#### Stated problem:
Copy out every line exactly, passing over the pictures.

#### Information provided:
★ ★ ★ ★ ★ ★ ★

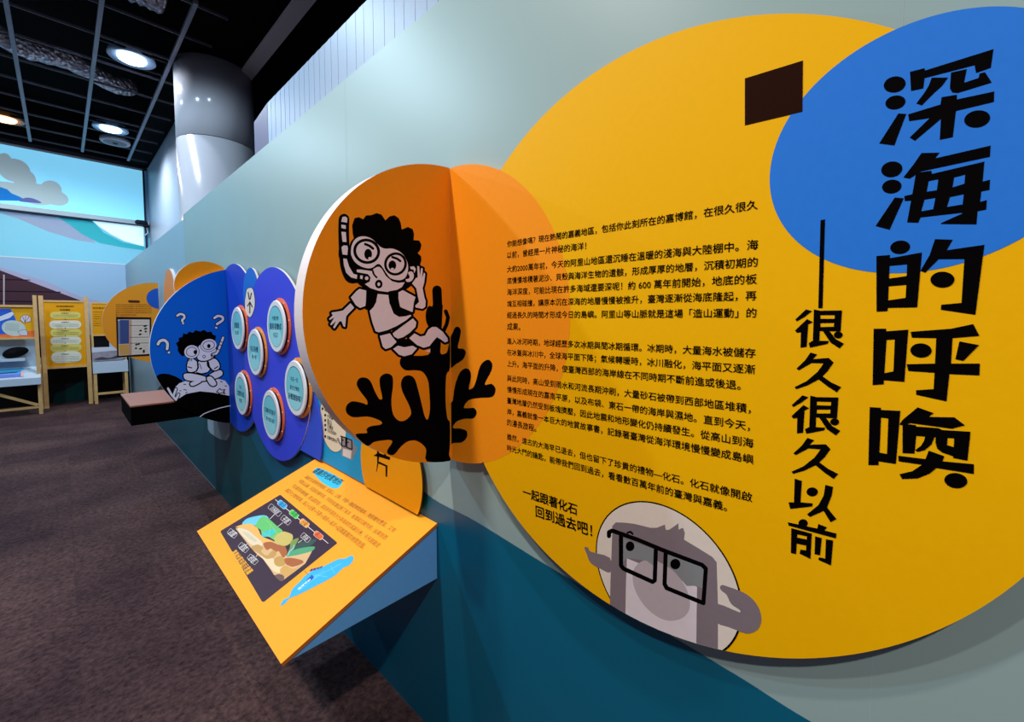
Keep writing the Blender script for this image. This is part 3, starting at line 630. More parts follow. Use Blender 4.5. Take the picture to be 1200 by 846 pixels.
for q, c, l in (
  ([(200,225),(330,390),(400,465),(450,500),(480,545),(520,600),(545,640),(600,680),(630,690),(720,625),(830,540),(880,450),(905,395),(800,430),(640,470),(640,380),(520,330),(440,300),(380,230),(300,200)], (214, 176, 128), 1),
  ([(200,215),(265,188),(330,180),(400,225),(440,300),(530,335),(560,380),(470,360),(380,290),(300,222)], (240, 178, 96), 2),
  ([(215,228),(300,235),(370,290),(440,350),(430,385),(350,375),(300,330)], (226, 206, 176), 2),
  ([(260,255),(320,270),(390,330),(370,345),(310,305)], (206, 196, 170), 3),
  ([(450,360),(520,345),(580,370),(640,380),(665,440),(630,490),(590,430),(560,440),(520,405),(480,420)], (170, 100, 60), 3),
  ([(340,400),(400,370),(450,400),(430,430),(480,470),(540,420),(570,450),(540,490),(480,500),(410,450)], (190, 150, 90), 3),
  ([(420,465),(480,500),(540,495),(560,550),(620,560),(600,620),(545,610),(500,560)], (232, 204, 168), 3),
  ([(550,500),(600,475),(640,500),(650,545),(600,570),(555,550)], (190, 150, 84), 4),
  ([(640,500),(700,490),(800,512),(805,540),(720,570),(680,560),(655,545)], (168, 98, 60), 4),
  ([(600,600),(650,560),(720,590),(780,560),(700,640),(640,665)], (206, 160, 92), 4),
  ([(555,650),(600,635),(640,660),(625,700),(590,690)], (110, 86, 80), 5),
  ([(265,188),(270,165),(320,130),(455,105),(500,140),(450,200),(380,200),(330,182)], (110, 196, 222), 3),
  ([(380,200),(455,112),(580,210),(625,250),(600,300),(560,330),(500,300),(440,300),(430,240)], (104, 190, 112), 4),
  ([(440,300),(450,262),(500,240),(550,230),(560,255),(520,290)], (70, 190, 196), 5),
  ([(550,330),(560,290),(620,255),(660,258),(715,285),(705,345),(650,382),(580,365)], (198, 180, 104), 4),
  ([(690,400),(700,340),(770,312),(750,360),(715,430),(660,470)], (120, 146, 76), 5),
  ([(740,390),(790,350),(930,322),(870,385),(800,400),(740,425)], (58, 84, 78), 5),
  ([(660,475),(715,430),(740,415),(800,400),(910,388),(895,425),(800,455),(700,475)], (84, 160, 120), 6)):
    pr.pp(G(*q), c, l, sm=3 if l > 1 else 0)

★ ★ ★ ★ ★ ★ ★

#### Correct response:
Keep writing the Blender script for this image. This is part 3, starting at line 630. More parts follow. Use Blender 4.5. Take the picture to be 1200 by 846 pixels.
for q, c, l in (
  ([(200,225),(330,390),(400,465),(450,500),(480,545),(520,600),(545,640),(600,680),(630,690),(720,625),(830,540),(880,450),(905,395),(800,430),(640,470),(640,380),(520,330),(440,300),(380,230),(300,200)], (214, 176, 128), 1),
  ([(200,215),(265,188),(330,180),(400,225),(440,300),(530,335),(560,380),(470,360),(380,290),(300,222)], (240, 178, 96), 2),
  ([(215,228),(300,235),(370,290),(440,350),(430,385),(350,375),(300,330)], (226, 206, 176), 2),
  ([(260,255),(320,270),(390,330),(370,345),(310,305)], (206, 196, 170), 3),
  ([(450,360),(520,345),(580,370),(640,380),(665,440),(630,490),(590,430),(560,440),(520,405),(480,420)], (170, 100, 60), 3),
  ([(340,400),(400,370),(450,400),(430,430),(480,470),(540,420),(570,450),(540,490),(480,500),(410,450)], (190, 150, 90), 3),
  ([(420,465),(480,500),(540,495),(560,550),(620,560),(600,620),(545,610),(500,560)], (232, 204, 168), 3),
  ([(550,500),(600,475),(640,500),(650,545),(600,570),(555,550)], (190, 150, 84), 4),
  ([(640,500),(700,490),(800,512),(805,540),(720,570),(680,560),(655,545)], (168, 98, 60), 4),
  ([(600,600),(650,560),(720,590),(780,560),(700,640),(640,665)], (206, 160, 92), 4),
  ([(555,650),(600,635),(640,660),(625,700),(590,690)], (110, 86, 80), 5),
  ([(265,188),(270,165),(320,130),(455,105),(500,140),(450,200),(380,200),(330,182)], (110, 196, 222), 3),
  ([(380,200),(455,112),(580,210),(625,250),(600,300),(560,330),(500,300),(440,300),(430,240)], (104, 190, 112), 4),
  ([(440,300),(450,262),(500,240),(550,230),(560,255),(520,290)], (70, 190, 196), 5),
  ([(550,330),(560,290),(620,255),(660,258),(715,285),(705,345),(650,382),(580,365)], (198, 180, 104), 4),
  ([(690,400),(700,340),(770,312),(750,360),(715,430),(660,470)], (120, 146, 76), 5),
  ([(740,390),(790,350),(930,322),(870,385),(800,400),(740,425)], (58, 84, 78), 5),
  ([(660,475),(715,430),(740,415),(800,400),(910,388),(895,425),(800,455),(700,475)], (84, 160, 120), 6)):
    pr.pp(G(*q), c, l, sm=3 if l > 1 else 0)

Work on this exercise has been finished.